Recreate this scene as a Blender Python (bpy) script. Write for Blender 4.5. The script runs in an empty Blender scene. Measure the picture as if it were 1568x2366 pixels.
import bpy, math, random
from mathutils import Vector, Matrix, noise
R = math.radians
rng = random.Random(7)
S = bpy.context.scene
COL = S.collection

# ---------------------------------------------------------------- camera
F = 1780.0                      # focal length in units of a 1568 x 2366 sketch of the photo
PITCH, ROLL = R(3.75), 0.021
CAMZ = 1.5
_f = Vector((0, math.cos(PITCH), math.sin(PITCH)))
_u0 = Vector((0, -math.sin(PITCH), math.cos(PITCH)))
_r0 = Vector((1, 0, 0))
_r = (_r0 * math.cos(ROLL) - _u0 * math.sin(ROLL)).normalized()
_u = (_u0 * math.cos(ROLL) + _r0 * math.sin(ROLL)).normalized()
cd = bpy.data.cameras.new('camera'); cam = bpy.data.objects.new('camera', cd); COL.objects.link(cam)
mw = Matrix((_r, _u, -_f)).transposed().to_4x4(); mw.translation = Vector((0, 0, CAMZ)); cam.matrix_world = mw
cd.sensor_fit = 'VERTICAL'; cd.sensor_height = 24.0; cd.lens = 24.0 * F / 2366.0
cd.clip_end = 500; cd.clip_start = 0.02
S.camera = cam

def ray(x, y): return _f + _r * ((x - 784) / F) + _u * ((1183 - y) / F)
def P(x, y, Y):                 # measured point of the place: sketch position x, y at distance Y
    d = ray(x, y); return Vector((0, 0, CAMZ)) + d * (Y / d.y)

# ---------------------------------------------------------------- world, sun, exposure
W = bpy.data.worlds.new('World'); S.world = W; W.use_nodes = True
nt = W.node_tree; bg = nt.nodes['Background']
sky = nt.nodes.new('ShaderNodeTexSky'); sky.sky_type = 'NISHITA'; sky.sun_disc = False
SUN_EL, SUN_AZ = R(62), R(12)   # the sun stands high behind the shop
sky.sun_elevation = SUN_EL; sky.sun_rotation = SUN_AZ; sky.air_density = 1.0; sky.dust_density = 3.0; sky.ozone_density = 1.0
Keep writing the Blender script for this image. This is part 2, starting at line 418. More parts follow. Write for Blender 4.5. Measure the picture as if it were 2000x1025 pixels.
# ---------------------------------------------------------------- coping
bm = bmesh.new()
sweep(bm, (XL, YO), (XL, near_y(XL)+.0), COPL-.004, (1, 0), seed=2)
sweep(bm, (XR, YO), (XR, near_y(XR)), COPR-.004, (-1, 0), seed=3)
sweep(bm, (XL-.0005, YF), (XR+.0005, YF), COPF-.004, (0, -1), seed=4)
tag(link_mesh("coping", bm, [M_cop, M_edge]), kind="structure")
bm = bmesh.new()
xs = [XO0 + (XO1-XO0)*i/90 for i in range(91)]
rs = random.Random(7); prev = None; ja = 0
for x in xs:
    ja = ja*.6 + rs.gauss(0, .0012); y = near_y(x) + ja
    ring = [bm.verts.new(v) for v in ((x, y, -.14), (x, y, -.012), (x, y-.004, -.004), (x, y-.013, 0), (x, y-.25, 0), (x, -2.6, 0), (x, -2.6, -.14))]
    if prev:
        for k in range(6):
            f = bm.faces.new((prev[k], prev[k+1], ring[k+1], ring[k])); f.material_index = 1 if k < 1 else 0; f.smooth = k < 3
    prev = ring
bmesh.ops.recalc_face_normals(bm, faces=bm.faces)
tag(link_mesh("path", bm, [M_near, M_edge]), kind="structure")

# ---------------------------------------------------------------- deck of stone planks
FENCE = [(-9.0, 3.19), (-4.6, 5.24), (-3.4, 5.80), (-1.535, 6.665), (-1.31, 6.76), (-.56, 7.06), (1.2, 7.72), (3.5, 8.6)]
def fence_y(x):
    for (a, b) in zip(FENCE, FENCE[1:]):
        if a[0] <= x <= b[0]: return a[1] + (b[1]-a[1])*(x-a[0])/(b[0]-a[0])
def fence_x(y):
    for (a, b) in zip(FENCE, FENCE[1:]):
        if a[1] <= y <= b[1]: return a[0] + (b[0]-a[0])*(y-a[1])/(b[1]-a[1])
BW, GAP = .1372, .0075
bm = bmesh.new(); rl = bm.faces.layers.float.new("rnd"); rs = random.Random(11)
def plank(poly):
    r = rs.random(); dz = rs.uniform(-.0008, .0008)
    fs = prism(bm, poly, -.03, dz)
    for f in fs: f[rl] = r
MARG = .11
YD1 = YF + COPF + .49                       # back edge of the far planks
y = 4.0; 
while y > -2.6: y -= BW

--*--

Write out every entry above, word for word.

- Reply to the exercise
Recreate this scene as a Blender Python (bpy) script. Write for Blender 4.5. The script runs in an empty Blender scene. Measure the picture as if it were 1568x2366 pixels.
import bpy, math, random
from mathutils import Vector, Matrix, noise
R = math.radians
rng = random.Random(7)
S = bpy.context.scene
COL = S.collection

# ---------------------------------------------------------------- camera
F = 1780.0                      # focal length in units of a 1568 x 2366 sketch of the photo
PITCH, ROLL = R(3.75), 0.021
CAMZ = 1.5
_f = Vector((0, math.cos(PITCH), math.sin(PITCH)))
_u0 = Vector((0, -math.sin(PITCH), math.cos(PITCH)))
_r0 = Vector((1, 0, 0))
_r = (_r0 * math.cos(ROLL) - _u0 * math.sin(ROLL)).normalized()
_u = (_u0 * math.cos(ROLL) + _r0 * math.sin(ROLL)).normalized()
cd = bpy.data.cameras.new('camera'); cam = bpy.data.objects.new('camera', cd); COL.objects.link(cam)
mw = Matrix((_r, _u, -_f)).transposed().to_4x4(); mw.translation = Vector((0, 0, CAMZ)); cam.matrix_world = mw
cd.sensor_fit = 'VERTICAL'; cd.sensor_height = 24.0; cd.lens = 24.0 * F / 2366.0
cd.clip_end = 500; cd.clip_start = 0.02
S.camera = cam

def ray(x, y): return _f + _r * ((x - 784) / F) + _u * ((1183 - y) / F)
def P(x, y, Y):                 # measured point of the place: sketch position x, y at distance Y
    d = ray(x, y); return Vector((0, 0, CAMZ)) + d * (Y / d.y)

# ---------------------------------------------------------------- world, sun, exposure
W = bpy.data.worlds.new('World'); S.world = W; W.use_nodes = True
nt = W.node_tree; bg = nt.nodes['Background']
sky = nt.nodes.new('ShaderNodeTexSky'); sky.sky_type = 'NISHITA'; sky.sun_disc = False
SUN_EL, SUN_AZ = R(62), R(12)   # the sun stands high behind the shop
sky.sun_elevation = SUN_EL; sky.sun_rotation = SUN_AZ; sky.air_density = 1.0; sky.dust_density = 3.0; sky.ozone_density = 1.0
Keep writing the Blender script for this image. This is part 2, starting at line 418. More parts follow. Write for Blender 4.5. Measure the picture as if it were 2000x1025 pixels.
# ---------------------------------------------------------------- coping
bm = bmesh.new()
sweep(bm, (XL, YO), (XL, near_y(XL)+.0), COPL-.004, (1, 0), seed=2)
sweep(bm, (XR, YO), (XR, near_y(XR)), COPR-.004, (-1, 0), seed=3)
sweep(bm, (XL-.0005, YF), (XR+.0005, YF), COPF-.004, (0, -1), seed=4)
tag(link_mesh("coping", bm, [M_cop, M_edge]), kind="structure")
bm = bmesh.new()
xs = [XO0 + (XO1-XO0)*i/90 for i in range(91)]
rs = random.Random(7); prev = None; ja = 0
for x in xs:
    ja = ja*.6 + rs.gauss(0, .0012); y = near_y(x) + ja
    ring = [bm.verts.new(v) for v in ((x, y, -.14), (x, y, -.012), (x, y-.004, -.004), (x, y-.013, 0), (x, y-.25, 0), (x, -2.6, 0), (x, -2.6, -.14))]
    if prev:
        for k in range(6):
            f = bm.faces.new((prev[k], prev[k+1], ring[k+1], ring[k])); f.material_index = 1 if k < 1 else 0; f.smooth = k < 3
    prev = ring
bmesh.ops.recalc_face_normals(bm, faces=bm.faces)
tag(link_mesh("path", bm, [M_near, M_edge]), kind="structure")

# ---------------------------------------------------------------- deck of stone planks
FENCE = [(-9.0, 3.19), (-4.6, 5.24), (-3.4, 5.80), (-1.535, 6.665), (-1.31, 6.76), (-.56, 7.06), (1.2, 7.72), (3.5, 8.6)]
def fence_y(x):
    for (a, b) in zip(FENCE, FENCE[1:]):
        if a[0] <= x <= b[0]: return a[1] + (b[1]-a[1])*(x-a[0])/(b[0]-a[0])
def fence_x(y):
    for (a, b) in zip(FENCE, FENCE[1:]):
        if a[1] <= y <= b[1]: return a[0] + (b[0]-a[0])*(y-a[1])/(b[1]-a[1])
BW, GAP = .1372, .0075
bm = bmesh.new(); rl = bm.faces.layers.float.new("rnd"); rs = random.Random(11)
def plank(poly):
    r = rs.random(); dz = rs.uniform(-.0008, .0008)
    fs = prism(bm, poly, -.03, dz)
    for f in fs: f[rl] = r
MARG = .11
YD1 = YF + COPF + .49                       # back edge of the far planks
y = 4.0; 
while y > -2.6: y -= BW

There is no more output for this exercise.